According to the ordinance, street sweeping starts April 1 and ends Nov. 30.

Deener-Kohan said that the borough would be issuing steep fines for repeat offenders.

Fines for violating the ordinance start at $25 for the first infraction, $50 for the second, $100 for the third and $150 for each infraction thereafter.

The rate for Municipal Contracting Services is $150 an hour, a $15 increase from last year. Their cost was the least expensive of the two bids placed.

Evans City takes administrative steps for new police force

Evans City public safety department has been officially recognized as a law enforcement agency, according to public safety director Joe McCombs.

“We’re there, as far as recognized, and we’re ready to go,” McCombs said. “But we have other things to deal with on insurances, liabilities and so forth.”

McCombs officially took the position as public safety director last month and is currently the only member of the newly formed public safety department.

On the list of priorities, the public safety director is looking to clean up the department’s inventory list and bring in money to the department by selling obsolete items.

After the dissolution of the Evans City-Seven Fields police department, the borough inherited items such as uniforms, technology and tactical equipment that the eventual Evans City police force will not able to use.
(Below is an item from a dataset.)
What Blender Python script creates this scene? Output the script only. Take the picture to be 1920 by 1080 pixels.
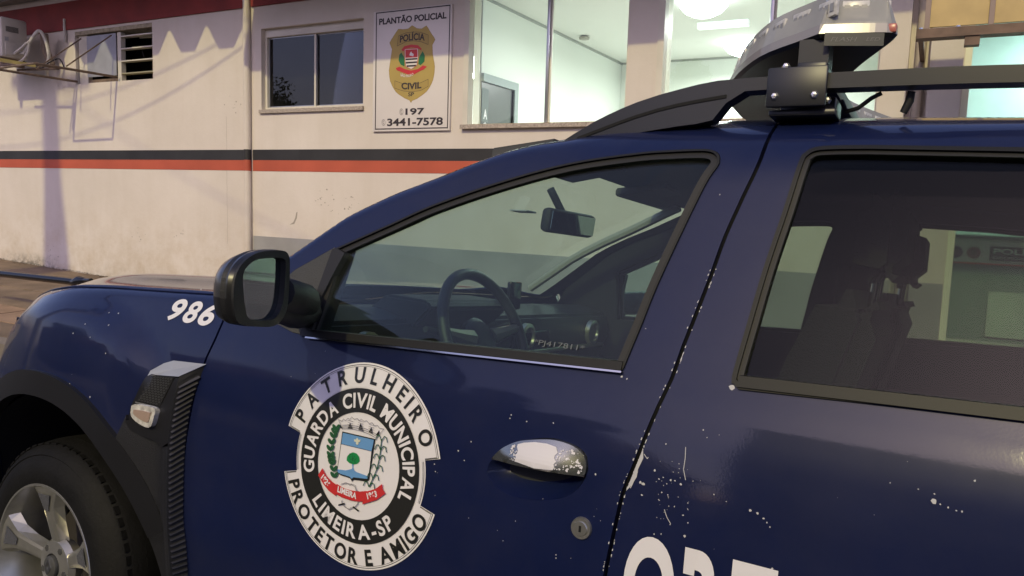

Items such as computers, plate readers and software have become obsolete or require costly upgrades.

“The technology has changed so dramatically,” McCombs said in regards to the plate readers. “We paid $16,000 for them, but we could get a couple thousand dollars for them.”

Items such as uniforms and expired Kevlar cannot be sold, according to McCombs, who said he destroyed the equipment.

The department is looking to sell several computers, routers and two of the three remaining police vehicles.

A portion of the profit of the sold items would have to go back to Seven Fields, according to Deener-Kohan.

“A lot of this stuff was bought jointly (with Seven Fields),” Deener-Kohan said. “Now, with the dissolution, we have to separate it, sell it and then disperse it back to the appropriate people.”

Seven Fields, which has a larger population than Evans City, is entitled to just over 60% of the items after the dissolution of the joint commission.

“The population out there is tremendously bigger than what we’ve got here,” Deener-Kohan said. “So what we did was (divide resources up) by population and it was 38% of it went back to us, and 62% went to them.”